Leonie Gerhards, Michael Kosfeld
The Economic Journal, Volume 130, Issue 627, April 2020, Pages 716–739, https://doi.org/10.1093/ej/uez067

Abstract

We study the effect of likeability on women’s and men’s team behaviour in a lab experiment. Extending a two-player public goods game and a minimum effort game by an additional pre-play stage that informs team members about their mutual likeability, we find that female teams lower their contribution to the public good in the event of low likeability, while male teams achieve high levels of co-operation irrespective of the level of mutual likeability. In mixed-sex teams, both women’s and men’s contributions depend on mutual likeability. Similar results are found in the minimum effort game. Our results offer a new perspective on gender differences in labour market outcomes: mutual dislikeability impedes team behaviour, except in all-male teams.

Baseball teams seem to get along okay without the players liking each other much, although I can’t think of how to test this question with data. To cite my go-to example, the late 1970s New York Yankees were constant tabloid fodder of public feuds among owner George Steinbrenner, manager Billy Martin, and stars Reggie Jackson and Thurman Munson. (Donald Trump learned a lesson about no-such-thing-as-bad-publicity from Steinbrenner’s 1970s Yankees.) The Los Angeles Dodgers’ brass tried to keep locker room tensions hushed up, but they were, apparently, pretty bad too. But the two teams made it to the 1977 and 1978 World Series.

That history helps explain the otherwise curious vote to give Willie Stargell, age 39 and fat, the National League Most Valuable Player award in 1979 (in a tie with Keith Hernandez). By modern stats, Willie was only the 9th best player on the World Champion Pittsburgh Pirates that year, but he was a good team-building influence in the clubhouse, famously playing “We Are Family” by Sister Sledge on his boombox. Stargell’s MVP award only makes sense as a reaction by sportswriters to the poisonous atmosphere on the previously dominant teams.

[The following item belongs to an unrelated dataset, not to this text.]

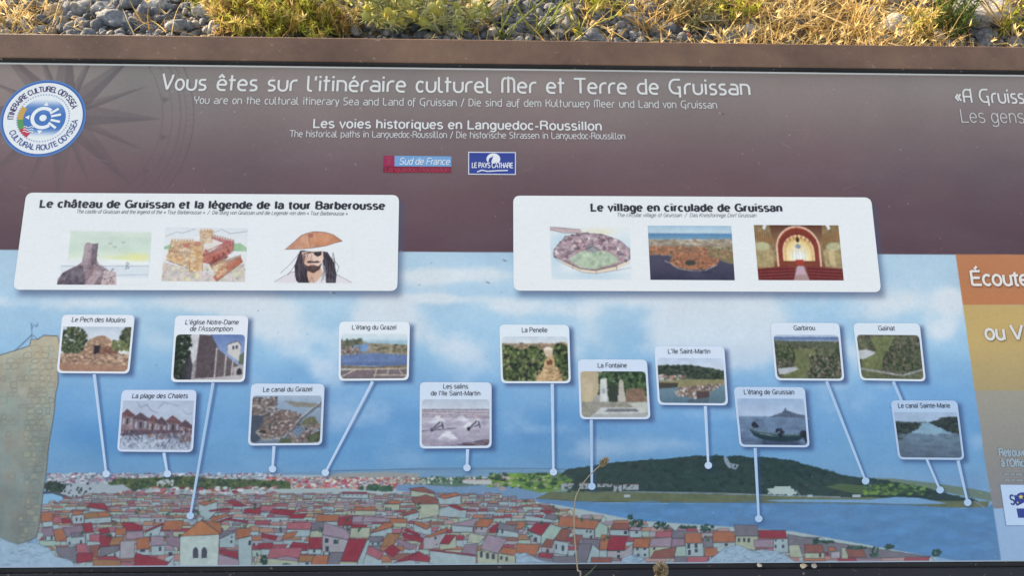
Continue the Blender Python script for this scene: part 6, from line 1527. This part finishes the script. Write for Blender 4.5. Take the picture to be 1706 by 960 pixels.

The Pirates faded after that season, in part due to cocaine problems. Maybe the team that parties together drops down the standings together?

There have been a lot of players who were disliked by teammates because they let their bad personalities interfere with their play on the field. They usually don’t last that long, at least not with one team. On the other hand, there have been players who were not nice guys who always played at the highest level of individual achievement, such as Ty Cobb and Barry Bonds. Perhaps Reggie Jackson won the most World Series, five, while being obnoxious.